I have been putting out a garden every year since I was 24, I rented in an old farm house out in the country back then, for my early gardens I had the land owner disc up a place up for me to make a garden. After I was divorced and moved into an apartment, I snuck in a small garden near an old share cropper cabin in a cow pasture that no one could see from the apartment house, I used a turning fork and a rake to make that garden.
When I married Miss Glenda and bought a house in a subdivision, I used the same turning fork and rake to make a garden in the back yard for the next couple of years then bought a front tine tiller to use.
The ground in Muscle Shoals was once a swamp that had been drained and developed, the soil was the richest I had ever planted a garden in and was completely devoid of rocks no matter how deep you dug. The rich soil plus a few tons of barnyard fertilizer and chicken litter produced this.
I used the same tiller when I moved to the country and could have a bigger garden. It took me all day to till up my garden with the old tiller, the ground is very rocky and the tiller beat me to death.
I had acres to mow at the new house, the old snapper mower used 5gal of gas to cut it all, again it was an all-day job.
I finally wised up and bought a tractor with a belly mower and a TILLER. Mowing the grass now takes about 45 minutes, tilling the garden takes about 15 minutes.

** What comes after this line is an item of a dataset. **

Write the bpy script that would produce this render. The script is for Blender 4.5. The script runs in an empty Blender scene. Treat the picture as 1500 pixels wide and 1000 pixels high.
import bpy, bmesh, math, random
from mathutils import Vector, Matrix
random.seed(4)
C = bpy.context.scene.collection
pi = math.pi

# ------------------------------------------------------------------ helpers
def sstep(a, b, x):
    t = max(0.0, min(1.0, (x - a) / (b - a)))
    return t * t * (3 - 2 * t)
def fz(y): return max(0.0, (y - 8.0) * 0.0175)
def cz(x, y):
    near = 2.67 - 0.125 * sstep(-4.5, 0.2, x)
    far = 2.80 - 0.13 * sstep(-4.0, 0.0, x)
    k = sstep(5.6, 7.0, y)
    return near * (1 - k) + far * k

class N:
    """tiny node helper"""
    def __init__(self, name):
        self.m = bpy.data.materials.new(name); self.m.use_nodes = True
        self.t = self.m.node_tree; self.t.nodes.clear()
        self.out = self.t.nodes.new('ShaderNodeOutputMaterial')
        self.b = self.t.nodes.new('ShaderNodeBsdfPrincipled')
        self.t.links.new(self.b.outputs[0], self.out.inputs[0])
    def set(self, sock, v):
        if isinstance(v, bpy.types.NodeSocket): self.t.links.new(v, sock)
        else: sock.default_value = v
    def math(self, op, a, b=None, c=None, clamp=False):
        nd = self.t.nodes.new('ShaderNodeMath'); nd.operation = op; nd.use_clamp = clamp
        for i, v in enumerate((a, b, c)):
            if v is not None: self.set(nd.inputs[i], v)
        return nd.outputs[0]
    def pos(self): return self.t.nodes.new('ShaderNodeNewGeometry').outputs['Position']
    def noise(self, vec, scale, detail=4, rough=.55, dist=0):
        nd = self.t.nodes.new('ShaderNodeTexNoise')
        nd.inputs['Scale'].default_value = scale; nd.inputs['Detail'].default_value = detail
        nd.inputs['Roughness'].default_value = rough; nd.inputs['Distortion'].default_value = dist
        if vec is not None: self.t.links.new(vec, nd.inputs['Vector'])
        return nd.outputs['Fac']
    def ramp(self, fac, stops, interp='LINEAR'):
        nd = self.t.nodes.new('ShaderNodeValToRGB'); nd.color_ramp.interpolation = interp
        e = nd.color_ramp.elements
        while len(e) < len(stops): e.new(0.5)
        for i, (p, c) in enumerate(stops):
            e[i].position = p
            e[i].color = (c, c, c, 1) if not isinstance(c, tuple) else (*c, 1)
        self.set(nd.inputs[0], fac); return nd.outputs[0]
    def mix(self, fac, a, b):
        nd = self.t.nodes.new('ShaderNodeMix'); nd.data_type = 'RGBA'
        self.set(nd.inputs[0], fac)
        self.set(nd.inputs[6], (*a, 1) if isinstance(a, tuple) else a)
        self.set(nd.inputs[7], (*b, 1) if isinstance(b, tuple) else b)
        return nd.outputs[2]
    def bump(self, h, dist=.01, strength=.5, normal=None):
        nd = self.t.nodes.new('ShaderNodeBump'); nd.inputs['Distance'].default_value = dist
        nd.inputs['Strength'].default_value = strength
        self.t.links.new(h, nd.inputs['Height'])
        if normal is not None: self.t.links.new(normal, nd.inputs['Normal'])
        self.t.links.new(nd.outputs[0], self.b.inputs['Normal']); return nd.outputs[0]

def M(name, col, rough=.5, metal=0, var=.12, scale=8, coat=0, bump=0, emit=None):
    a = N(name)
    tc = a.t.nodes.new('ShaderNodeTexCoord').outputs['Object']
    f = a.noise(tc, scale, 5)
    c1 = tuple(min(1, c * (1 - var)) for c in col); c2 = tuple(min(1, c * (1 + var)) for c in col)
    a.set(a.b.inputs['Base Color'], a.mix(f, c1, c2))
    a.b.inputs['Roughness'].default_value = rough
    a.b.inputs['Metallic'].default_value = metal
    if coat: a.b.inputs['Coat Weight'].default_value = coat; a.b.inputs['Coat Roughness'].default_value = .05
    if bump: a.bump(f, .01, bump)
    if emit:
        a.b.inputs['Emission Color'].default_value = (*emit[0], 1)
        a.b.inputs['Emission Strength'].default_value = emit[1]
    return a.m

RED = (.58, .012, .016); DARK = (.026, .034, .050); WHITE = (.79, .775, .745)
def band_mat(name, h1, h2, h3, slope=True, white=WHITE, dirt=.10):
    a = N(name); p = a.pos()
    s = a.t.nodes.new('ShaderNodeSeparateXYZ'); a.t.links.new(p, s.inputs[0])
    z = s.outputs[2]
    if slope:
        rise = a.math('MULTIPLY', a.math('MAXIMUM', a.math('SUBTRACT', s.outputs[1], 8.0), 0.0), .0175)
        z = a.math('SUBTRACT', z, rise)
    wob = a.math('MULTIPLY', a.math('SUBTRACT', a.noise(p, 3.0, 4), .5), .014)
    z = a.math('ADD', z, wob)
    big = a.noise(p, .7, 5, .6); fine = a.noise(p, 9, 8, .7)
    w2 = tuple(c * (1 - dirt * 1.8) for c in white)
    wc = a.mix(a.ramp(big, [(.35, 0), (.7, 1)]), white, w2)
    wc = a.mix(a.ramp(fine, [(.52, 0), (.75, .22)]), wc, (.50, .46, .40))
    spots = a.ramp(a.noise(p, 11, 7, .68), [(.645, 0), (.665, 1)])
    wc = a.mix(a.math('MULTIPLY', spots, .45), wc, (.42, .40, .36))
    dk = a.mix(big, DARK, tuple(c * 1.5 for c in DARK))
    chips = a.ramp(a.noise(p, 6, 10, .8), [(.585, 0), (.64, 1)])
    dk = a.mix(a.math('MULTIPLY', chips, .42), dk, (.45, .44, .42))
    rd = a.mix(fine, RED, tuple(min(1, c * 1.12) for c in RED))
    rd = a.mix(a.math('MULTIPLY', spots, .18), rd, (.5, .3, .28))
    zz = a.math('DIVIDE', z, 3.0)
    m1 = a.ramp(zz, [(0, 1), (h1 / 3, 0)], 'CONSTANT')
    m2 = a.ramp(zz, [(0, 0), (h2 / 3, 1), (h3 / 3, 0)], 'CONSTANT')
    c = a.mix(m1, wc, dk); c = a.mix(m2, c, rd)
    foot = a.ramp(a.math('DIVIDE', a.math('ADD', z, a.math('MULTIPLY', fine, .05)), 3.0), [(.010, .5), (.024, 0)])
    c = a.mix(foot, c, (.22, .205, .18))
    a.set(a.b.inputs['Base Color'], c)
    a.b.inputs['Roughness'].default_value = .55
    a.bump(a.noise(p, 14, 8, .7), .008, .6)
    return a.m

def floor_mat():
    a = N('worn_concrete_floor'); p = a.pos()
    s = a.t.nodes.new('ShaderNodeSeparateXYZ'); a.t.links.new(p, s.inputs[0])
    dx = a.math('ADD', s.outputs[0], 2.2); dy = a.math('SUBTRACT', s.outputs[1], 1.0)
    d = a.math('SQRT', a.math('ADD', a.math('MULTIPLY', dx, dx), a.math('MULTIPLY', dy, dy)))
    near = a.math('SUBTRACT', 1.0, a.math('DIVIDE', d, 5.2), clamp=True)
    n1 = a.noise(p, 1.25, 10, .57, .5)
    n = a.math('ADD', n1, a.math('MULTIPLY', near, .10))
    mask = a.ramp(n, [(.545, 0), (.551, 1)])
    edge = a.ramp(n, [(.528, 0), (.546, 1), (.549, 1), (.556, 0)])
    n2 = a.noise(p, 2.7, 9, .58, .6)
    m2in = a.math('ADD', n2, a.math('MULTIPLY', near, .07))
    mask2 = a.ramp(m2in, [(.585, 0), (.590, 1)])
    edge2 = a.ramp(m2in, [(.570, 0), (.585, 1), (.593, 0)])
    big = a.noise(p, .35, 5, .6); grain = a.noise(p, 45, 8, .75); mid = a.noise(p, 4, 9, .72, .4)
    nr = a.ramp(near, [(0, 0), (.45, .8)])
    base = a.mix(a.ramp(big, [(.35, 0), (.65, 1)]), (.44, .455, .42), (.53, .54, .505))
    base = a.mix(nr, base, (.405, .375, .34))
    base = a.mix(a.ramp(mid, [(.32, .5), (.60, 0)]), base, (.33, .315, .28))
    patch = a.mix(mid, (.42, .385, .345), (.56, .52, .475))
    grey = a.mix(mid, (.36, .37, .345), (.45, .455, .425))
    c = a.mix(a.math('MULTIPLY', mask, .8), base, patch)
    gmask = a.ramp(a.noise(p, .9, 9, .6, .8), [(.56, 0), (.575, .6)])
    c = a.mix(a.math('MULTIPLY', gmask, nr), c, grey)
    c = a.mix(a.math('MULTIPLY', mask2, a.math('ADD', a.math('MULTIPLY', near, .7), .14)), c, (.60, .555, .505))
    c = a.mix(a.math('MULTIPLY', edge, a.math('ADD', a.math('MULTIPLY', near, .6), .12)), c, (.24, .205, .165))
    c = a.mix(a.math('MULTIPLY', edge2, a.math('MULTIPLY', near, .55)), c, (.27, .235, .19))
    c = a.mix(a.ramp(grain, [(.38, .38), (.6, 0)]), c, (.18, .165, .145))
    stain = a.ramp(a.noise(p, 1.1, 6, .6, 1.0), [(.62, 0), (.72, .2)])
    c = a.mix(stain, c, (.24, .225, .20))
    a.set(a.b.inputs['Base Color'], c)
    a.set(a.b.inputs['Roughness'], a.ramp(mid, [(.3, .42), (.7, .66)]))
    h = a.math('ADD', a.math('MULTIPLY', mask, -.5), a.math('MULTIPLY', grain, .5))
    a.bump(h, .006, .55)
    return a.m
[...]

I often wonder why so few people plant a garden now, looking back I realize that I grew up picking out of my parent's garden and wanted the same when I started out with a family, money was tight and a garden just made sense. People that didn't grow up with a garden in the backyard don't have a clue about where to start to make one.
If I didn't plant through black plastic and have a tractor to do the heavy lifting and tilling I wouldn't have much of a garden either at 77 years old.
My brother just sent this from the Kroger store he shops at, down-right scary, I just put up 40 pints of green beans that cost me less than $5 to produce. I hope this isn't the wave of the future.